30/05/2019
Some musing on Tai ch'i videos on Youtube. I've been watching a few videos over the last few weeks. It's interesting the range of skill shown by the various practitioners. I'm afraid that, all too often, the practitioners use students who can only be labelled "shills". That is the teacher claims a level of skill that is belied when you see the way they set things up with their students. In effect the student becomes a willing participant in a con job aimed to boost the teacher's ego/bank balance. Here is a good way of spotting the cons. If the student slows down, or stops, and then the teacher "does his/her thing", the teacher is running a con.
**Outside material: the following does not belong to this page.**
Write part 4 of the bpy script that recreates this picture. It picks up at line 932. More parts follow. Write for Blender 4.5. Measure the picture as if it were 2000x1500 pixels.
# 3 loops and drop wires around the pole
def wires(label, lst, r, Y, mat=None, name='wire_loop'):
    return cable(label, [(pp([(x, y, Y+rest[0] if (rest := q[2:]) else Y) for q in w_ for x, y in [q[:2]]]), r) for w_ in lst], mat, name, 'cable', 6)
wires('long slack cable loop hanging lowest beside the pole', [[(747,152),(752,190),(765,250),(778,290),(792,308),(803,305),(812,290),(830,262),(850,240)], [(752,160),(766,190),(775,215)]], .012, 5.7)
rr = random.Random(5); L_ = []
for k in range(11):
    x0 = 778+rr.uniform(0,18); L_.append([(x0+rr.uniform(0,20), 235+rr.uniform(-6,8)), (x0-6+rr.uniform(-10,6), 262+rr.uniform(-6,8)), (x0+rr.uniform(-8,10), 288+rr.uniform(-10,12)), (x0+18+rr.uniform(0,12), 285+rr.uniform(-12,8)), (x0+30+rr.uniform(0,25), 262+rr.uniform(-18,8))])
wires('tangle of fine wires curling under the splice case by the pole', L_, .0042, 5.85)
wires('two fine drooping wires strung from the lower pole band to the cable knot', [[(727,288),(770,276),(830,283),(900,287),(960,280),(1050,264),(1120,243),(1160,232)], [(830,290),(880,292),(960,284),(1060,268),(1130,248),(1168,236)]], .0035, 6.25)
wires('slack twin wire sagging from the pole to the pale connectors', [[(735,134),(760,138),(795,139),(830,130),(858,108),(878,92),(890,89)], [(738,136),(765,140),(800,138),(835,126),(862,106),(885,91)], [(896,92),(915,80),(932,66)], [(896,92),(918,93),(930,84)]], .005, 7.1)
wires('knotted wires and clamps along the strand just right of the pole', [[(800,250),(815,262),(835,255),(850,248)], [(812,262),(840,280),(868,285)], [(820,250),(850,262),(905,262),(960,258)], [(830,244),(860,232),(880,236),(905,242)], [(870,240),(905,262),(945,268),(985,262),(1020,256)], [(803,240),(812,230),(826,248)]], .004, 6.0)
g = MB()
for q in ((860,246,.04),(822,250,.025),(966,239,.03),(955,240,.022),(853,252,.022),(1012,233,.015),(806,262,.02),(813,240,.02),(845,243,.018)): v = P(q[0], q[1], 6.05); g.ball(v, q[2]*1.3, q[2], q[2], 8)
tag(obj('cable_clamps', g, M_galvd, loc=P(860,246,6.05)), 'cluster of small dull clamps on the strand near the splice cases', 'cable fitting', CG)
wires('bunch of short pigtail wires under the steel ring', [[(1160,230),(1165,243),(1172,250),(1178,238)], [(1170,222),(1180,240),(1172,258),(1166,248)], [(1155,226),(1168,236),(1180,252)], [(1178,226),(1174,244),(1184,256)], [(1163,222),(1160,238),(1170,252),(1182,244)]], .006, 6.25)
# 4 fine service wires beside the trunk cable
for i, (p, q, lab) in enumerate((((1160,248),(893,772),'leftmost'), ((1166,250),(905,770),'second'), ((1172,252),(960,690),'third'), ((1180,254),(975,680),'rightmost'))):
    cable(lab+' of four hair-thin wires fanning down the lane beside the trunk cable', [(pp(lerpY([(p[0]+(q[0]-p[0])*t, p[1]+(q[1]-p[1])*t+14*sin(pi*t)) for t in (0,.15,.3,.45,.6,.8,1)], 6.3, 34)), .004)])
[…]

If you want a comparison look at Wee Kee Jin doing free push hands. (On the School of Central Equilibrium website) Then at Adam Mizner (search for him - he's all over the web). Mizner, clearly, thinks he has a high skill level. But he has complete control of everything at all times.
Unfortunately Mizner claims to come from the same lineage as me. Yet I'm not aware that he has ever been taught by either Master Huang or any of his senior students. There is no mention of any such teacher on his website's pages. I would like to see him up against Wee Kee Jin - but, I suspect, that suggestion would annoy Jin.
Another way of spotting the cons is if the student does something completely unrealistic. For example "going inside" a punch. That means that the student has no idea how to fight. Some teachers illustrate "real techniques" by "blocking inside". And that shows they don't know how to fight either. By "going inside" I mean the student slipping, say, a right jab and moving to the teacher's left. That sets them up for whatever the teacher plans to use their left hand for. An "inside block" is similar. This time the teacher blocks to the left of (say) a right jab and the student doesn't promptly hit them with a left jab.